-- START OF AVAILABLE DATA --
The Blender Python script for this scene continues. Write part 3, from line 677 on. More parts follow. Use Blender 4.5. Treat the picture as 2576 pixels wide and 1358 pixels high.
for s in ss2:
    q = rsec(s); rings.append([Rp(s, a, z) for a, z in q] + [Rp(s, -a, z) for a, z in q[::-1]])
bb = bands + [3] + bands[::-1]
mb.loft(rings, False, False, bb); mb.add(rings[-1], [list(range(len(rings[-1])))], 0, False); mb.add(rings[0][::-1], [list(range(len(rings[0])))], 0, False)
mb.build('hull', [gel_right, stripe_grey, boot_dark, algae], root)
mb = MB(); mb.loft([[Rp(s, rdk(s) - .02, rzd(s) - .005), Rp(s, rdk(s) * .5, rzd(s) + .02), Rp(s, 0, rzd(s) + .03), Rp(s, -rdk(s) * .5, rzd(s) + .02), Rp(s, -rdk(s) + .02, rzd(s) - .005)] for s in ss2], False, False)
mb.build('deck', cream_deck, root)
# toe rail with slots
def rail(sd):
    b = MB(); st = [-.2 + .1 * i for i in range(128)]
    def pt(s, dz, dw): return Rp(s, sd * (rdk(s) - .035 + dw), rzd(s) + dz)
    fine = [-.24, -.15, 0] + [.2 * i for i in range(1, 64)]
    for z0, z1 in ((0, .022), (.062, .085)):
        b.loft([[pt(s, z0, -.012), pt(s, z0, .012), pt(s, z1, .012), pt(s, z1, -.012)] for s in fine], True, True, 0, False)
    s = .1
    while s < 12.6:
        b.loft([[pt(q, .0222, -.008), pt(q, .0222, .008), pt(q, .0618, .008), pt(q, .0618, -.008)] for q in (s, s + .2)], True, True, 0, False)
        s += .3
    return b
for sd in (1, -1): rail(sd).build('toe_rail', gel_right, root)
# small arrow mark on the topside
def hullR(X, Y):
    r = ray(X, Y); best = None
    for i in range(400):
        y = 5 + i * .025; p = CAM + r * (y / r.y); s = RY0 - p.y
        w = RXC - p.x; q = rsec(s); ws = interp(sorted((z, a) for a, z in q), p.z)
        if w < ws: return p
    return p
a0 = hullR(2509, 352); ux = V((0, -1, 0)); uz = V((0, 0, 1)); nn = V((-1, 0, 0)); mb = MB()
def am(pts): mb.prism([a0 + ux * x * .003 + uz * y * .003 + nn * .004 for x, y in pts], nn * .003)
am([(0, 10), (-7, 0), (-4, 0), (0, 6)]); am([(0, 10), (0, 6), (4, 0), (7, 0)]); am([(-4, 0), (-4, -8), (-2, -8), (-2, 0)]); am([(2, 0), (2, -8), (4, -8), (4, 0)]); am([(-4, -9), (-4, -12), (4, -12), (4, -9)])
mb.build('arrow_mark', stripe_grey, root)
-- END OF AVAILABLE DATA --
Quote each line of the data above exactly as written.

The Blender Python script for this scene continues. Write part 3, from line 677 on. More parts follow. Use Blender 4.5. Treat the picture as 2576 pixels wide and 1358 pixels high.
for s in ss2:
    q = rsec(s); rings.append([Rp(s, a, z) for a, z in q] + [Rp(s, -a, z) for a, z in q[::-1]])
bb = bands + [3] + bands[::-1]
mb.loft(rings, False, False, bb); mb.add(rings[-1], [list(range(len(rings[-1])))], 0, False); mb.add(rings[0][::-1], [list(range(len(rings[0])))], 0, False)
mb.build('hull', [gel_right, stripe_grey, boot_dark, algae], root)
mb = MB(); mb.loft([[Rp(s, rdk(s) - .02, rzd(s) - .005), Rp(s, rdk(s) * .5, rzd(s) + .02), Rp(s, 0, rzd(s) + .03), Rp(s, -rdk(s) * .5, rzd(s) + .02), Rp(s, -rdk(s) + .02, rzd(s) - .005)] for s in ss2], False, False)
mb.build('deck', cream_deck, root)
# toe rail with slots
def rail(sd):
    b = MB(); st = [-.2 + .1 * i for i in range(128)]
    def pt(s, dz, dw): return Rp(s, sd * (rdk(s) - .035 + dw), rzd(s) + dz)
    fine = [-.24, -.15, 0] + [.2 * i for i in range(1, 64)]
    for z0, z1 in ((0, .022), (.062, .085)):
        b.loft([[pt(s, z0, -.012), pt(s, z0, .012), pt(s, z1, .012), pt(s, z1, -.012)] for s in fine], True, True, 0, False)
    s = .1
    while s < 12.6:
        b.loft([[pt(q, .0222, -.008), pt(q, .0222, .008), pt(q, .0618, .008), pt(q, .0618, -.008)] for q in (s, s + .2)], True, True, 0, False)
        s += .3
    return b
for sd in (1, -1): rail(sd).build('toe_rail', gel_right, root)
# small arrow mark on the topside
def hullR(X, Y):
    r = ray(X, Y); best = None
    for i in range(400):
        y = 5 + i * .025; p = CAM + r * (y / r.y); s = RY0 - p.y
        w = RXC - p.x; q = rsec(s); ws = interp(sorted((z, a) for a, z in q), p.z)
        if w < ws: return p
    return p
a0 = hullR(2509, 352); ux = V((0, -1, 0)); uz = V((0, 0, 1)); nn = V((-1, 0, 0)); mb = MB()
def am(pts): mb.prism([a0 + ux * x * .003 + uz * y * .003 + nn * .004 for x, y in pts], nn * .003)
am([(0, 10), (-7, 0), (-4, 0), (0, 6)]); am([(0, 10), (0, 6), (4, 0), (7, 0)]); am([(-4, 0), (-4, -8), (-2, -8), (-2, 0)]); am([(2, 0), (2, -8), (4, -8), (4, 0)]); am([(-4, -9), (-4, -12), (4, -12), (4, -9)])
mb.build('arrow_mark', stripe_grey, root)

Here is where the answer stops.